Somewhere in Westchester County in 1988 (no cellphones!), eight well-dressed people gather for a 10th anniversary party, at which no food or drink has been prepared and the hosts are never seen. Wife Myra is “away,” but she will be the subject of endless salacious gossip. Husband Charles lies offstage, suffering from a gunshot wound, apparently self-inflicted. The first guest to arrive, the excitable Ken Gorman (Josh Taylor), exclaims to his sleek wife Chris (Blair Dawson), “He’s bleeding like crazy all over the room! I don’t know why people decorate in white.”

The gag tells us we’re still in Simon idiom, but the dialogue reveals a new satirical edge as the other guests stream in, each embodying moral failures of the rich. People brag about the colleges they attended and the cars they drive (BMW leading the way). Appearances are all-important, well supported by Stephanie Long’s costumes.
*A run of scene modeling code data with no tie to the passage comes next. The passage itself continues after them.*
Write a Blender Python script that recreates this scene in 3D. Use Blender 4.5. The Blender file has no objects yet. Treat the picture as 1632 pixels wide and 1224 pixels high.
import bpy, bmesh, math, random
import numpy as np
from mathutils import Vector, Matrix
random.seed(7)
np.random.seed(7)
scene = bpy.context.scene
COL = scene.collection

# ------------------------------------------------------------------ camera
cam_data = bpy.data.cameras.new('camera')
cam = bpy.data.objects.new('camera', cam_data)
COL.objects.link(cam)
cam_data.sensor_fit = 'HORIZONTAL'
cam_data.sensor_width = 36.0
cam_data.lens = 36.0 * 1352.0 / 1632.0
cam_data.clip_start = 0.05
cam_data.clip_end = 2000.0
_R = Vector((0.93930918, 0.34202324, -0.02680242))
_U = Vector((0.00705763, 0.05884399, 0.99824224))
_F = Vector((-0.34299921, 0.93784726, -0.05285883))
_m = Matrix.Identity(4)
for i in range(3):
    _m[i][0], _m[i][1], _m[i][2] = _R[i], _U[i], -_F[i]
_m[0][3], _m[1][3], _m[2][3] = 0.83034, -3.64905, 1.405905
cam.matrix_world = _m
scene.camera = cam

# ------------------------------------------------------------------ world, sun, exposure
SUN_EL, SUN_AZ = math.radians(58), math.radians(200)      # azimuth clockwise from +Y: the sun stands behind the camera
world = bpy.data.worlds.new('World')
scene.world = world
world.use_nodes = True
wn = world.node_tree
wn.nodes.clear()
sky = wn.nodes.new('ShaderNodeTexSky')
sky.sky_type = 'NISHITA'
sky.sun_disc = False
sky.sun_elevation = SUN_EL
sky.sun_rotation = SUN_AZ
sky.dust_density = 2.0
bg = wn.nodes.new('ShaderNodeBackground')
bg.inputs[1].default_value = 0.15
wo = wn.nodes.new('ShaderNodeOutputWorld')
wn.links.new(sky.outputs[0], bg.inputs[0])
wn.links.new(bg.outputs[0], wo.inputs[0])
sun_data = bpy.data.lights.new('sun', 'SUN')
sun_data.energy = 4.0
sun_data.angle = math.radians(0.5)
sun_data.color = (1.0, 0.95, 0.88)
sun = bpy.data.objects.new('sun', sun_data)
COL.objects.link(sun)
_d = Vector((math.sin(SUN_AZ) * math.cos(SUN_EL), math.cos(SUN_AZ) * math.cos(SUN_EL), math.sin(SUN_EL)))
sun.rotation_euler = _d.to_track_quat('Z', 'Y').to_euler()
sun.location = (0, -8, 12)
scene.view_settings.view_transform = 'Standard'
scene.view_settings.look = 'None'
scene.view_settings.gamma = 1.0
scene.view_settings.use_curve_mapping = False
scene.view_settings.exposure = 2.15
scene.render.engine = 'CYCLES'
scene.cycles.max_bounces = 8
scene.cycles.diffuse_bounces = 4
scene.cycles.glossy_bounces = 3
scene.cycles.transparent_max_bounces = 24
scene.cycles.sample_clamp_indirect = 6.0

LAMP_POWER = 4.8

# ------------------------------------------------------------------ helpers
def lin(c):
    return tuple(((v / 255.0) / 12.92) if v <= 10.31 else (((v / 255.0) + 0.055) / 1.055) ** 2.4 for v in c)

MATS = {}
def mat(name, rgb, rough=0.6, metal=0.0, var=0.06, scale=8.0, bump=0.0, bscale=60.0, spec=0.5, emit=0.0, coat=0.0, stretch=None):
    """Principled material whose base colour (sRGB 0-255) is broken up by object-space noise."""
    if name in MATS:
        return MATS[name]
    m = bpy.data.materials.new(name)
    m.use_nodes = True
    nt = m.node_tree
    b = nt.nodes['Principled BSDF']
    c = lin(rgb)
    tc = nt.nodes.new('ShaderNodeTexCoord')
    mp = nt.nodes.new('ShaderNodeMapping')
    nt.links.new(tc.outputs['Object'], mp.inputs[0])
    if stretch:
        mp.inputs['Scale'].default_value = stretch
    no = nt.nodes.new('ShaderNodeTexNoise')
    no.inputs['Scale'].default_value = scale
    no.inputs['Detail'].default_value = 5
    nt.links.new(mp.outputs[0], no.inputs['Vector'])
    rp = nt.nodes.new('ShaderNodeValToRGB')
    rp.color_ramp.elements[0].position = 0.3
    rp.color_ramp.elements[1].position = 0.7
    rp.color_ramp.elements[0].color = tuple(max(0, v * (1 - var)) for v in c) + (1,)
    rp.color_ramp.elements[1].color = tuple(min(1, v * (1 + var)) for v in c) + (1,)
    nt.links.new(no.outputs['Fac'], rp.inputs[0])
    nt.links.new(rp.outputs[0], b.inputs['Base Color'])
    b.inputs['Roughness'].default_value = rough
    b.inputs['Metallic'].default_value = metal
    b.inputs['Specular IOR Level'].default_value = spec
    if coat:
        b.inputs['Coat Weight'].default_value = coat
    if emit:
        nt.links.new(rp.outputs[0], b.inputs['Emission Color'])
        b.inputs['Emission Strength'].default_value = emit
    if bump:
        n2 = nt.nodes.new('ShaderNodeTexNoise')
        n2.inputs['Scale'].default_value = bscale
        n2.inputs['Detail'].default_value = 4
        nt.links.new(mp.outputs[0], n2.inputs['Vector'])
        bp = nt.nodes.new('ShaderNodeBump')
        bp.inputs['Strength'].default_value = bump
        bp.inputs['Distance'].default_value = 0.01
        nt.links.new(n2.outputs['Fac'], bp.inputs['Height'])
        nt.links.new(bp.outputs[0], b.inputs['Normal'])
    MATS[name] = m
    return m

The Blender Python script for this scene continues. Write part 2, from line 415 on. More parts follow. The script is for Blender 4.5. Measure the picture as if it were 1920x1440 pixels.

Even the defiantly out-ofstep Cookie Cusack (Chelsea Lembo), with a fox-headed wrap around her shoulders, boasts that her 50-year-old outfit is an heirloom from a Russian grandmother. Her self-important but clueless psychiatrist husband Ernie (Lanny Freshman) proclaims that he can explain it all, proving how little he perceives.

The evening’s power couple includes imposing Glenn Cooper (Matt Gordon), who is running for the Senate, and his eye-candy wife Cassie (Julia Jaremko). Only it’s the state Senate, inviting Cassie to start trashing the weather in Albany. Playwright Simon is so taken with their Punchand- Judy bickerings that he lets the Coopers dominate the stage for a while. Cassie’s rhetorical blows are karate chops, until she confesses a spiritual longing for crystals, a then-current craze.

Nearly as bitchy are Lenny (Jack Sherman) and Claire (Amy Prieto); their car was rear-ended, and Lenny’s head is held stiff as in an invisible brace. But expressive rubber-faced Sherman wins the prize by improvising a completely cockamamie explanation for two cops (Jim Molloy Sr. and Keith Arlington) regarding everything that did and did not take place.

This Rumors is a labor of love for director Korrie Taylor, who met her husband Josh (shouting Ken) in another version 11 years ago.